The 1996 Packers finished the year No. 1 in both Defensive Passer Rating and Passer Rating Differential. The Super Bowl champion 2010 Packers were also No. 1 in both Defensive Passer Rating and Passer Rating Differential.

The sad-sack Lions simply can do nothing right. Yes, we have high hopes for them in 2011. But the Lions can never be counted on to do anything right. After all, even when they field a statistical juggernaut of a team, they still can't win.

The 1976 Lions ranked No. 12 on the PRD Top 25. Yet those Lions, despite dominating the passing wars that year, somehow managed to stumble through a 6-8 season.

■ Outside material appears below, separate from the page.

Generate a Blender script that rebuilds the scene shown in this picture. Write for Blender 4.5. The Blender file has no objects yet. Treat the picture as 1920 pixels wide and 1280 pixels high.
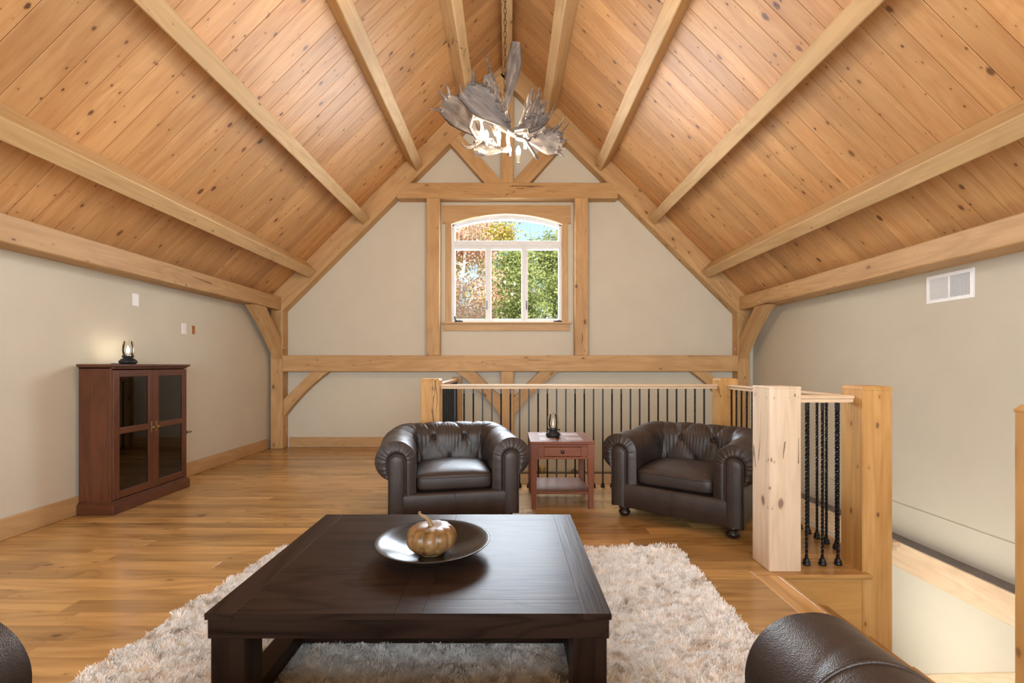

They're the only team in the Top 25 with a losing record. In fact, no other team in the Top 25 lost more than four games.

Perhaps no game in history better exemplified the classic meeting of "irresistible force vs. immovable object" than the 1963 title game between the Bears and Giants.

New York was an offensive juggernaut led by Y.A. Tittle, who set a record with 36 touchdown passes. His mark would stand for 21 years, until broken by Dan Marino in 1984.

The 1963 Bears were -- and remain -- one of the greatest defenses in history. They surrendered just 144 points during a high-scoring year in which the No. 2 defense surrendered 206 points (Green Bay).

Both the 1963 Giants and Bears find themselves on the Top 25 Passer Rating Differential list: The Giants were propelled onto the list by an awesome-for-its-era 94.4 Offensive Passer Rating; the Bears leapt on to the list by virtue of an awesome-for-any-era 34.8 Defensive Passer Rating.

The game ultimately provided evidence for the "defense wins championships" crowd: The Bears won, 14-10, thanks to a defense that handed Tittle one of the most brutal beatings any quarterback has ever suffered. He threw five picks, was twice knocked out of the game, was hastily taped up on the sidelines and famously injected with more needles than a med-school lab dummy.

So Tittle was beaten badly. But the 1963 NFL title game -- like almost every title game in NFL history -- was a resounding triumph for the power of Passer Rating Differential.